There is no authority of law for using a sinking fund or any part thereof for the purpose of paying paving assessments, and there cannot legally be included in an appropriation for sinking fund purposes an amount for the payment of paving assessments. The inclusion of an item in an estimate for sinking fund does not change its nature. Going, Co. Treas., v. Atchison, T. S. F. Ry. Co., 106 Okla. 258, 234 P. 346. The levy for the sinking fund of the county, therefore, was excessive to the amount of .79 mill.

The provisions of section 8587, C. O. S. 1921, have no application to the paving of streets.

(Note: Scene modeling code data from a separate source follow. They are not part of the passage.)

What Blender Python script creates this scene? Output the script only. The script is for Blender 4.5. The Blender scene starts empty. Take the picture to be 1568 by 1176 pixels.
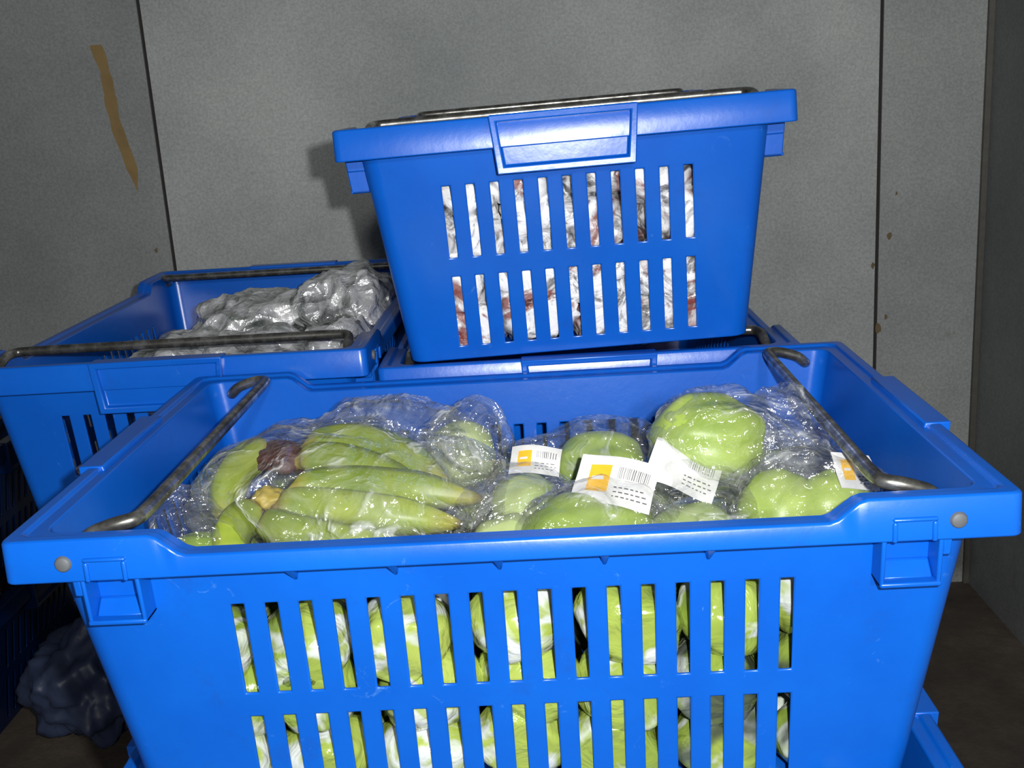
import bpy, bmesh, math, random
from mathutils import Vector, Matrix, noise
random.seed(7)
S=bpy.context.scene
S.view_settings.view_transform='Standard'
S.view_settings.look='None'

# ------------------------------------------------------------------ helpers
def new_mat(name):
    m=bpy.data.materials.new(name); m.use_nodes=True
    nt=m.node_tree; nt.nodes.clear()
    out=nt.nodes.new('ShaderNodeOutputMaterial')
    return m,nt,out
def N(nt,t,**kw):
    n=nt.nodes.new(t)
    for k,v in kw.items():
        if k in n.inputs: n.inputs[k].default_value=v
        else: setattr(n,k,v)
    return n
def tex(nt,scale,detail=4,rough=.55,dist=0,coord='Object',mapscale=None,kind='noise'):
    tc=nt.nodes.new('ShaderNodeTexCoord')
    mp=nt.nodes.new('ShaderNodeMapping')
    if mapscale: mp.inputs['Scale'].default_value=mapscale
    nt.links.new(tc.outputs[coord],mp.inputs['Vector'])
    if kind=='noise':
        n=N(nt,'ShaderNodeTexNoise',Scale=scale,Detail=detail,Roughness=rough,Distortion=dist)
        nt.links.new(mp.outputs[0],n.inputs['Vector'])
    else:
        n=N(nt,'ShaderNodeTexVoronoi',Scale=scale)
        w=N(nt,'ShaderNodeTexNoise',Scale=scale*.45,Detail=2)
        nt.links.new(mp.outputs[0],w.inputs['Vector'])
        sc=N(nt,'ShaderNodeVectorMath',operation='SCALE'); sc.inputs['Scale'].default_value=dist
        nt.links.new(w.outputs['Color'],sc.inputs[0])
        ad=N(nt,'ShaderNodeVectorMath',operation='ADD'); nt.links.new(mp.outputs[0],ad.inputs[0]); nt.links.new(sc.outputs[0],ad.inputs[1])
        nt.links.new(ad.outputs[0],n.inputs['Vector'])
    return n
def ramp(nt,src,stops,interp='LINEAR'):
    r=nt.nodes.new('ShaderNodeValToRGB'); r.color_ramp.interpolation=interp
    e=r.color_ramp.elements
    while len(e)<len(stops): e.new(.5)
    for i,(p,c) in enumerate(stops):
        e[i].position=p; e[i].color=(*c,1) if len(c)==3 else c
    nt.links.new(src,r.inputs[0]); return r
def mixc(nt,fac,a,b):
    m=nt.nodes.new('ShaderNodeMix'); m.data_type='RGBA'
    for s,sock in ((fac,0),(a,6),(b,7)):
        if isinstance(s,(int,float)): m.inputs[sock].default_value=s
        elif isinstance(s,tuple): m.inputs[sock].default_value=(*s,1)
        else: nt.links.new(s,m.inputs[sock])
    return m.outputs[2]
def bump(nt,src,strength,dist=.002):
    b=N(nt,'ShaderNodeBump',Strength=strength,Distance=dist)
    nt.links.new(src,b.inputs['Height']); return b
def principled(nt,out,**kw):
    p=N(nt,'ShaderNodeBsdfPrincipled')
    for k,v in kw.items():
        k=k.replace('_',' ')
        if isinstance(v,(int,float)): p.inputs[k].default_value=v
        elif isinstance(v,tuple): p.inputs[k].default_value=(*v,1)
        else: nt.links.new(v,p.inputs[k])
    nt.links.new(p.outputs[0],out.inputs[0]); return p
def g(v):
    return tuple(((c/255)/12.92 if c/255<=.04045 else ((c/255+.055)/1.055)**2.4) for c in v)

# ------------------------------------------------------------------ materials
def mat_blue(name='blue_crate_plastic',k=1.0):
    m,nt,o=new_mat(name)
    n1=tex(nt,6,5,.6); n2=tex(nt,70,3,.6); n3=tex(nt,14,8,.75)
    S3=lambda c: tuple(x*k for x in c)
    base=mixc(nt,ramp(nt,n1.outputs[0],[(.35,(0,0,0)),(.7,(1,1,1))]).outputs[0],S3((.002,.088,.48)),S3((.003,.116,.57)))
    dirt=ramp(nt,n3.outputs[0],[(.58,(0,0,0)),(.76,(.8,.8,.8))])
    base=mixc(nt,dirt.outputs[0],base,S3((.008,.072,.37)))
    sc=tex(nt,38,6,.8,1.5)
    scr=ramp(nt,sc.outputs[0],[(.64,(0,0,0)),(.74,(.6,.6,.6))])
    base=mixc(nt,scr.outputs[0],base,S3((.08,.24,.58)))
    b=bump(nt,n2.outputs[0],.14,.001)
    principled(nt,o,Base_Color=base,Roughness=.27,Normal=b.outputs[0],Specular_IOR_Level=.5)
    return m
def mat_steel():
    m,nt,o=new_mat('worn_steel')
    n=tex(nt,60,5,.7)
    c=ramp(nt,n.outputs[0],[(.3,g((66,64,60))),(.5,g((122,121,116))),(.7,g((190,189,184)))])
    r=ramp(nt,n.outputs[0],[(.3,(.42,.42,.42)),(.7,(.2,.2,.2))])
    principled(nt,o,Base_Color=c.outputs[0],Metallic=.85,Roughness=r.outputs[0],Normal=bump(nt,n.outputs[0],.15,.0006).outputs[0])
    return m
def mat_film(name='clear_plastic_film',haze=.085,gl=.10):
    m,nt,o=new_mat(name)
    n=tex(nt,16,3,.5,2.0); n2=tex(nt,60,2,.5,1.5)
    add=N(nt,'ShaderNodeMath',operation='ADD'); nt.links.new(n.outputs[0],add.inputs[0])
    mu=N(nt,'ShaderNodeMath',operation='MULTIPLY'); mu.inputs[1].default_value=.17; nt.links.new(n2.outputs[0],mu.inputs[0]); nt.links.new(mu.outputs[0],add.inputs[1])
    b=bump(nt,add.outputs[0],1.0,.026)
    tr=N(nt,'ShaderNodeBsdfTransparent'); tr.inputs[0].default_value=(.985,.985,.985,1)
    gls=N(nt,'ShaderNodeBsdfGlossy'); gls.inputs['Roughness'].default_value=.13; gls.inputs[0].default_value=(1,1,1,1)
    nt.links.new(b.outputs[0],gls.inputs['Normal'])
    lw=N(nt,'ShaderNodeLayerWeight',Blend=.25)
    f=N(nt,'ShaderNodeMapRange'); f.inputs['To Min'].default_value=gl; f.inputs['To Max'].default_value=.42
    nt.links.new(lw.outputs['Facing'],f.inputs[0])
    m1=N(nt,'ShaderNodeMixShader'); nt.links.new(f.outputs[0],m1.inputs[0]); nt.links.new(tr.outputs[0],m1.inputs[1]); nt.links.new(gls.outputs[0],m1.inputs[2])
    df=N(nt,'ShaderNodeBsdfDiffuse'); df.inputs[0].default_value=(.75,.78,.78,1); nt.links.new(b.outputs[0],df.inputs['Normal'])
    hz=ramp(nt,n.outputs[0],[(.45,(haze*.3,)*3),(.60,(haze,)*3),(.64,(haze*3.5,)*3),(.70,(haze*.6,)*3)])
    m2=N(nt,'ShaderNodeMixShader'); nt.links.new(hz.outputs[0],m2.inputs[0]); nt.links.new(m1.outputs[0],m2.inputs[1]); nt.links.new(df.outputs[0],m2.inputs[2])
    nt.links.new(m2.outputs[0],o.inputs[0]); return m
def mat_fruit(name,c1,c2):
    m,nt,o=new_mat(name)
    n=tex(nt,18,4,.6)
    c=ramp(nt,n.outputs[0],[(.3,c1),(.7,c2)]).outputs[0]
    n3=tex(nt,220,3,.6); n4=tex(nt,45,5,.7,.8)
    w=ramp(nt,n4.outputs[0],[(.6,(0,0,0)),(.72,(.5,.5,.5))])
    c=mixc(nt,w.outputs[0],c,g((214,222,150)))
    principled(nt,o,Base_Color=c,Roughness=.42,Normal=bump(nt,n3.outputs[0],.15,.001).outputs[0])
    return m
def mat_wrap():
    m,nt,o=new_mat('wrapped_green_fruit')
    n=tex(nt,9,3,.5); n2=tex(nt,20,3,.5,1.0); n5=tex(nt,40,3,.5,1.2); n6=tex(nt,13,3,.5,.5,mapscale=(1,1.3,.8))
    c=ramp(nt,n.outputs[0],[(.3,g((104,130,44))),(.7,g((160,176,84)))]).outputs[0]
    w=ramp(nt,n2.outputs[0],[(.53,(0,0,0)),(.57,(.5,.5,.5)),(.61,(1,1,1)),(.66,(.8,.8,.8)),(.69,(.15,.15,.15))])  # white patches: glare on the wrapping painted into the fruit colour
    c=mixc(nt,w.outputs[0],c,(.58,.62,.61))
    d=ramp(nt,n6.outputs[0],[(.36,(.9,.9,.9)),(.44,(0,0,0))])
    c=mixc(nt,d.outputs[0],c,g((62,70,62)))
    principled(nt,o,Base_Color=c,Roughness=.2,Normal=bump(nt,n5.outputs[0],.7,.006).outputs[0],Coat_Weight=.7,Coat_Roughness=.1)
    return m
def mat_banana():
    m,nt,o=new_mat('banana_peel')
    at=N(nt,'ShaderNodeAttribute'); at.attribute_name='ripe'
    n=tex(nt,25,4,.6); n3=tex(nt,90,6,.75)
    c=ramp(nt,n.outputs[0],[(.3,g((122,146,44))),(.7,g((164,178,70)))]).outputs[0]
    yel=ramp(nt,at.outputs['Fac'],[(.10,(.85,.85,.85)),(.26,(0,0,0)),(.84,(0,0,0)),(.95,(.45,.45,.45))])
    c=mixc(nt,yel.outputs[0],c,g((200,176,80)))
    tip=ramp(nt,at.outputs['Fac'],[(0,(1,1,1)),(.05,(.8,.8,.8)),(.10,(0,0,0)),(.96,(0,0,0)),(1,(1,1,1))])
    c=mixc(nt,tip.outputs[0],c,g((88,56,34)))
    sp=ramp(nt,n3.outputs[0],[(.62,(0,0,0)),(.72,(.7,.7,.7))])
    c=mixc(nt,sp.outputs[0],c,g((90,84,40)))
    principled(nt,o,Base_Color=c,Roughness=.42)
    return m
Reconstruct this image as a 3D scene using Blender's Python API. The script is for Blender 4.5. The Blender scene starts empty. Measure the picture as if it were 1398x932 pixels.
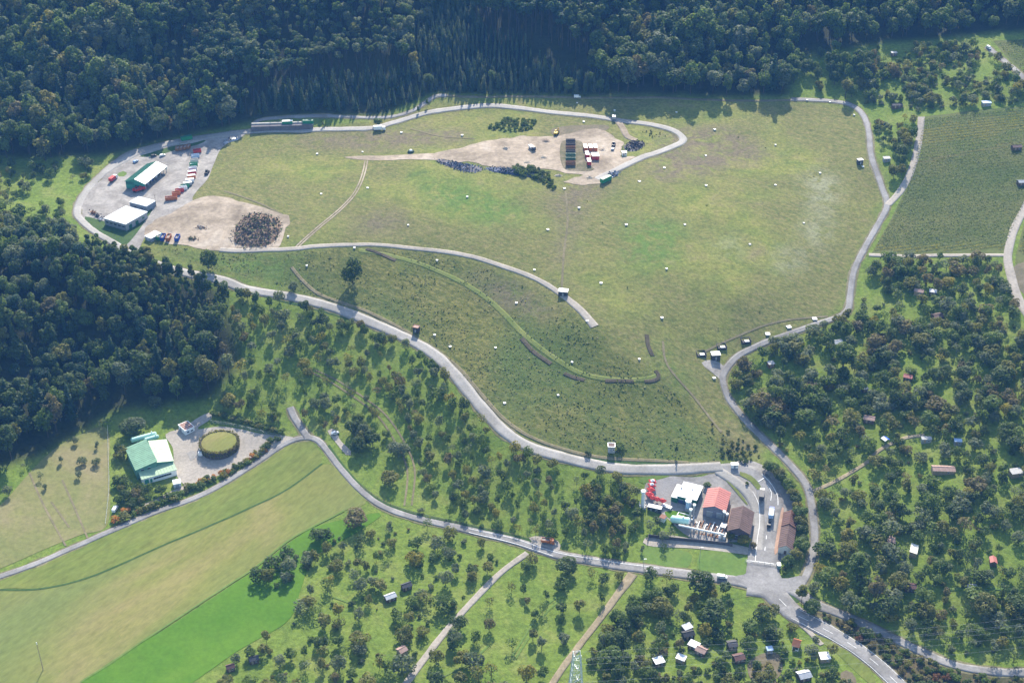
import bpy, math, random
import numpy as np
from mathutils import Vector, Matrix
from mathutils.geometry import delaunay_2d_cdt
random.seed(11); rng = np.random.default_rng(11)
R = math.radians
sc = bpy.context.scene
COL = sc.collection
# ------------------------------------------------------------------ camera (aerial, metres)
CZ, PITCH, FPX, PW, PH = 440.0, R(31.5), 1850.0, 1398, 932
cam = bpy.data.objects.new('aerial_camera', bpy.data.cameras.new('aerial_camera'))
cam.data.sensor_width = 36; cam.data.lens = 36*FPX/PW
cam.data.clip_start = 1; cam.data.clip_end = 20000
cam.location = (0, 0, CZ); cam.rotation_euler = (R(90)-PITCH, 0, 0)
COL.objects.link(cam); sc.camera = cam
CP, SP = math.cos(PITCH), math.sin(PITCH)
def rays(p):
    p = np.atleast_2d(np.asarray(p, float))
    u = (p[:, 0]-PW/2)/FPX; v = -(p[:, 1]-PH/2)/FPX
    return np.stack([u, CP+v*SP, -SP+v*CP], 1)
def onplane(px, py, z):
    d = rays((px, py))[0]; t = (CZ-z)/-d[2]
    return np.array([d[0]*t, d[1]*t])
def project(P):
    P = np.atleast_2d(P); q = P-np.array([0, 0, CZ])
    dep = q[:, 1]*CP-q[:, 2]*SP; up = q[:, 1]*SP+q[:, 2]*CP
    return np.stack([PW/2+FPX*q[:, 0]/dep, PH/2-FPX*up/dep, dep], 1)
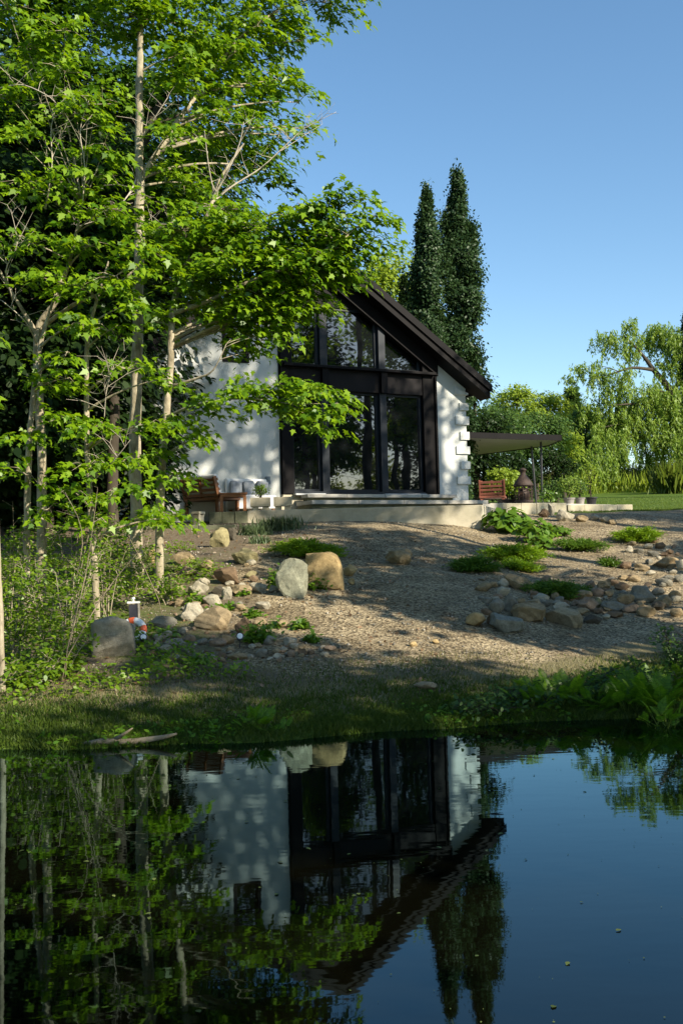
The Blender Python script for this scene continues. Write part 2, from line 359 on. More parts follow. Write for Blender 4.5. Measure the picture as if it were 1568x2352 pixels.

Our attention is called to but one other theory upon which the trial court could have denied the prayer of the plaintiff, that is, that a levy for paving assessments is not within the limitations of section 9692, C. O. S. 1921, and can be made in addition thereto within the limitations contained in section 9, art. 10, of the Constitution. While no estimate was made for that purpose other than as a part of the sinking fund, and no levy was made therefor, we will consider the question by reason of its public nature. Taxes are required to be levied by general laws (section 14, art. 10, of the *160 Constitution), and the Legislature may, by general laws, confer upon the proper authorities of the county the power to assess and collect taxes for county purposes. Section 20, art. 10, of the Constitution. Such authority is given by section 20 of the 1923 act, ch. 173, which provides that counties shall annually provide for the levy of taxes in a sufficient sum to pay the maturing assessments for paving and the interest thereon. The rate of levy is limited by section 9, art. 10, of the Constitution. Is the rate of levy limited by section 9692, supra? If it is so limited, then the plaintiff must recover in this action, for the maximum levy authorized by section 9692, supra, was made in addition to the levy involved herein.

From the language of the act, it appears that the levy is required to be made annually, and, by the provisions of the statute, for a period of ten years. The provisions of section 9692, supra, apply to a levy for current expenses, the maximum amount thereof for Cherokee county being six mills. In Oklahoma News Co. v. Ryan, Co. Treas., 101 Okla. 151, 224 P. 969, there was under consideration section 1, ch. 297, Session Laws 1919, which authorized a levy of not to exceed one-half mill on the dollar on all taxable property in counties having a population of 52,000 persons for the purpose of buying a suitable farm and the erection of a building and the maintenance of a county supervised school for a home for dependent and neglected white boys of such county under the age of 16 years. It was therein held that that fund was a part of the fund for current expenses, and that it was not in addition to the levy for current expenses as limited by section 9692, supra. In St. Louis-San Francisco Ry. Co. v. McIntosh, Co. Treas.,103 Okla. 246, 229 P. 1064, it was held that a county levy for the general road and bridge fund of the county and a county levy for the free fair fund of the county are a part of the current expenses of the county, as limited by section 9692, supra. The same rule was applied as to the library fund and cemetery fund in Missouri, K. T. Ry. Co. v. Bennett, Co. Treas.,122 Okla. 102, 250 P. 1021.

We have examined the 1923 act under the rule stated, and we find nothing therein to indicate an intention on the part of the Legislature that a tax levy for the purpose of paying the assessments for paving the streets around a courthouse may be made in excess of the limitations contained in section 9692, supra.

The trial court was in error in denying the second ground of protest of the plaintiff, and for that error its judgment is reversed and the cause is remanded to the district court of Cherokee county, with directions to sustain the protest of the plaintiff as to the second cause of action. As to the first and fourth causes of action, the judgment of the trial court is affirmed.

CLARK, V. C. J., and RILEY, HEFNER, CULLISON, SWINDALL, McNEILL, and KORNEGAY, JJ., concur. LESTER, C. J., absent.